Looking at the credit listing for this release, one might expect an avant jazz-oriented date but not so fast. The Norwegian quartet consisting of Karl Hjalmar Nyberg (saxophones), Andreas Skår Winther (drums, strings), Klaus Ellerhusen Holm (saxophone, clarinet) and Michael Francis Duch (double bass) happily, for the most part, manage to avoid many of the clichés commonly heard in contemporary free jazz, situating their music in an intriguing territory somewhere between that, post-AMM music and contemporary "classical" sounds.

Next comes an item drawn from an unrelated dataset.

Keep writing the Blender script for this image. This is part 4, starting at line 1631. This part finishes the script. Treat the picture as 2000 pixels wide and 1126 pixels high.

The key is that the language employed by the musicians is largely free of the vernacular, phrasing and inflections that all too often cling to musicians from the jazz lineage and which, to this listener's ears, tend to weigh down efforts these days, referencing a music that is doubtlessly great but has little real connection to their own experiences. Duch has been involved in numerous projects more closely akin to post-Cage music (recording some of Cornelius Cardew's work, for example) and I'd wonder if he's not the guiding force here except that six of the ten tracks give Nyberg and Winther composing credit, the other four being spread among the quartet, presumably group improvisations.
It's interesting that it's hard to tell the difference; the pieces sound improvisatory, though with a tight focus for each and relatively short in duration. The sounds tend toward the full and rich, the reeds eschewing any jazz content but also avoiding the sparseness of what one often finds in British free improv; the tonality more often than not is low and dark, anchored by Duch's arco bass and what I take to be a bass sax on the part of Nyberg on fine pieces like "Uncompromising Squares". There is a good bit of tonality in play, though no melodies as such. In fact, looking for some analogue from jazz, one might do worse than thinking of Roscoe Mitchell's more somber work. Only a couple of cuts fall off the rails here, "Free Furniture, No Rugs" and "Cigarettes and Pay-Per-View", showing how easy it is generate more routine fare, something that could show up on an ECM release (even so, they're good examples of the type and wouldn't put off most listeners). But otherwise, the quartet does some remarkable, solid and extremely enjoyable work, never engaging in flashy pyrotechnics or easy atmospheres, creating thoughtful, brief ripples of engaging yet knotty contemporary improvised music. Good work.